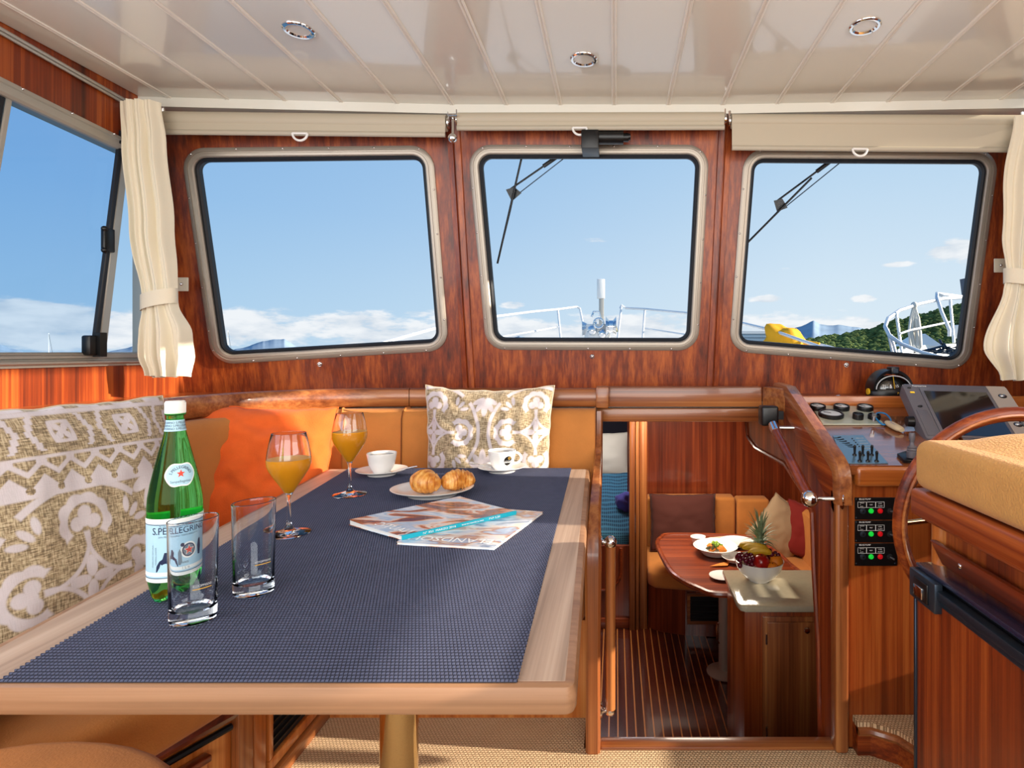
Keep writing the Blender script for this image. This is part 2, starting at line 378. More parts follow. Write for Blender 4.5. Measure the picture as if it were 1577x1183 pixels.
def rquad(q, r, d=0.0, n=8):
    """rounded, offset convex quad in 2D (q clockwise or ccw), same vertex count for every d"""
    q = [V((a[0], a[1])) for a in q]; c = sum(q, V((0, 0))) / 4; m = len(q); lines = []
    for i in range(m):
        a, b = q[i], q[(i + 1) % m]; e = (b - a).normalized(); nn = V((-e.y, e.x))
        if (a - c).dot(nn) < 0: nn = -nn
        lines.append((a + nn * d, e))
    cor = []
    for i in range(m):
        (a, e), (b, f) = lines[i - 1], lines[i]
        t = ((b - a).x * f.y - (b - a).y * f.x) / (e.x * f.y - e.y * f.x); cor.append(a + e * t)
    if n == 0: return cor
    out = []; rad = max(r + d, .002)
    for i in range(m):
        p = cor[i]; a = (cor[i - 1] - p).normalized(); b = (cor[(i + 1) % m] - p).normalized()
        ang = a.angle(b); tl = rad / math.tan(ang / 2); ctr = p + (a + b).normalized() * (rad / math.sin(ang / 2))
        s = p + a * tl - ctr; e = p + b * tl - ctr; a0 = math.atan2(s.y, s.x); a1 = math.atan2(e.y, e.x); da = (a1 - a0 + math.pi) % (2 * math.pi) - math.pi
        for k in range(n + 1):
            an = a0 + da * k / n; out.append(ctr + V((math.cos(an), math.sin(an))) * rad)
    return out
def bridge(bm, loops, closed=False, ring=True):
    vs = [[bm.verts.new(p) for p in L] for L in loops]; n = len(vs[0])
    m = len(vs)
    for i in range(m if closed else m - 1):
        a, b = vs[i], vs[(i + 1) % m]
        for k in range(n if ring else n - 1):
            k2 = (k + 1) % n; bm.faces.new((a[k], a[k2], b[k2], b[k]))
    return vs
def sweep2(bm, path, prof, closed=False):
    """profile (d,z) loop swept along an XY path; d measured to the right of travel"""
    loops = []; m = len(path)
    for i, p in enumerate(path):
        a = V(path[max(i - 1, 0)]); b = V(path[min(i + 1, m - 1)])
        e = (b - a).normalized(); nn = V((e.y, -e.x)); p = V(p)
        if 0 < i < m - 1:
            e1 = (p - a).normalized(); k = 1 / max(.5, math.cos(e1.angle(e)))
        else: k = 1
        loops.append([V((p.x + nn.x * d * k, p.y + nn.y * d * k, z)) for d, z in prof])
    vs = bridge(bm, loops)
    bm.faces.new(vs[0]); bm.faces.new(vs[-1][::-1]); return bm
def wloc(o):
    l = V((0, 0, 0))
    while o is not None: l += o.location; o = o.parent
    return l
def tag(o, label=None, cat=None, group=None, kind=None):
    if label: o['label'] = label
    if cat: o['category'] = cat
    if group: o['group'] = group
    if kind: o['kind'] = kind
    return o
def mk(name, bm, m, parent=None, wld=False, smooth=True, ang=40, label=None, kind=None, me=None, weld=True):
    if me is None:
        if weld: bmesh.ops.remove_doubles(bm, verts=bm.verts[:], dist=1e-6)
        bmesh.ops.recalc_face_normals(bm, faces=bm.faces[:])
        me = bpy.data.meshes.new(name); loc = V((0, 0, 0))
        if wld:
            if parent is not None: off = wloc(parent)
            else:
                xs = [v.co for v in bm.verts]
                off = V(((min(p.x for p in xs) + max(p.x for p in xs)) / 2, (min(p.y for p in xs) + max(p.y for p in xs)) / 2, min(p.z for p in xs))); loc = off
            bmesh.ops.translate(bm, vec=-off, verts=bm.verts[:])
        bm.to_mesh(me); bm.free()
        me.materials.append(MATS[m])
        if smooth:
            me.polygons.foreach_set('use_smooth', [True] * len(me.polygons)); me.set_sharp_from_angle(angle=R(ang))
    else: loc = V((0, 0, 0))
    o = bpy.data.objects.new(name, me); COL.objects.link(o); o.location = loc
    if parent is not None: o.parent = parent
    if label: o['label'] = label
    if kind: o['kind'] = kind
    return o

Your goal
Reproduce the material above in full, exactly, with no images.

Completed exercise
Keep writing the Blender script for this image. This is part 2, starting at line 378. More parts follow. Write for Blender 4.5. Measure the picture as if it were 1577x1183 pixels.
def rquad(q, r, d=0.0, n=8):
    """rounded, offset convex quad in 2D (q clockwise or ccw), same vertex count for every d"""
    q = [V((a[0], a[1])) for a in q]; c = sum(q, V((0, 0))) / 4; m = len(q); lines = []
    for i in range(m):
        a, b = q[i], q[(i + 1) % m]; e = (b - a).normalized(); nn = V((-e.y, e.x))
        if (a - c).dot(nn) < 0: nn = -nn
        lines.append((a + nn * d, e))
    cor = []
    for i in range(m):
        (a, e), (b, f) = lines[i - 1], lines[i]
        t = ((b - a).x * f.y - (b - a).y * f.x) / (e.x * f.y - e.y * f.x); cor.append(a + e * t)
    if n == 0: return cor
    out = []; rad = max(r + d, .002)
    for i in range(m):
        p = cor[i]; a = (cor[i - 1] - p).normalized(); b = (cor[(i + 1) % m] - p).normalized()
        ang = a.angle(b); tl = rad / math.tan(ang / 2); ctr = p + (a + b).normalized() * (rad / math.sin(ang / 2))
        s = p + a * tl - ctr; e = p + b * tl - ctr; a0 = math.atan2(s.y, s.x); a1 = math.atan2(e.y, e.x); da = (a1 - a0 + math.pi) % (2 * math.pi) - math.pi
        for k in range(n + 1):
            an = a0 + da * k / n; out.append(ctr + V((math.cos(an), math.sin(an))) * rad)
    return out
def bridge(bm, loops, closed=False, ring=True):
    vs = [[bm.verts.new(p) for p in L] for L in loops]; n = len(vs[0])
    m = len(vs)
    for i in range(m if closed else m - 1):
        a, b = vs[i], vs[(i + 1) % m]
        for k in range(n if ring else n - 1):
            k2 = (k + 1) % n; bm.faces.new((a[k], a[k2], b[k2], b[k]))
    return vs
def sweep2(bm, path, prof, closed=False):
    """profile (d,z) loop swept along an XY path; d measured to the right of travel"""
    loops = []; m = len(path)
    for i, p in enumerate(path):
        a = V(path[max(i - 1, 0)]); b = V(path[min(i + 1, m - 1)])
        e = (b - a).normalized(); nn = V((e.y, -e.x)); p = V(p)
        if 0 < i < m - 1:
            e1 = (p - a).normalized(); k = 1 / max(.5, math.cos(e1.angle(e)))
        else: k = 1
        loops.append([V((p.x + nn.x * d * k, p.y + nn.y * d * k, z)) for d, z in prof])
    vs = bridge(bm, loops)
    bm.faces.new(vs[0]); bm.faces.new(vs[-1][::-1]); return bm
def wloc(o):
    l = V((0, 0, 0))
    while o is not None: l += o.location; o = o.parent
    return l
def tag(o, label=None, cat=None, group=None, kind=None):
    if label: o['label'] = label
    if cat: o['category'] = cat
    if group: o['group'] = group
    if kind: o['kind'] = kind
    return o
def mk(name, bm, m, parent=None, wld=False, smooth=True, ang=40, label=None, kind=None, me=None, weld=True):
    if me is None:
        if weld: bmesh.ops.remove_doubles(bm, verts=bm.verts[:], dist=1e-6)
        bmesh.ops.recalc_face_normals(bm, faces=bm.faces[:])
        me = bpy.data.meshes.new(name); loc = V((0, 0, 0))
        if wld:
            if parent is not None: off = wloc(parent)
            else:
                xs = [v.co for v in bm.verts]
                off = V(((min(p.x for p in xs) + max(p.x for p in xs)) / 2, (min(p.y for p in xs) + max(p.y for p in xs)) / 2, min(p.z for p in xs))); loc = off
            bmesh.ops.translate(bm, vec=-off, verts=bm.verts[:])
        bm.to_mesh(me); bm.free()
        me.materials.append(MATS[m])
        if smooth:
            me.polygons.foreach_set('use_smooth', [True] * len(me.polygons)); me.set_sharp_from_angle(angle=R(ang))
    else: loc = V((0, 0, 0))
    o = bpy.data.objects.new(name, me); COL.objects.link(o); o.location = loc
    if parent is not None: o.parent = parent
    if label: o['label'] = label
    if kind: o['kind'] = kind
    return o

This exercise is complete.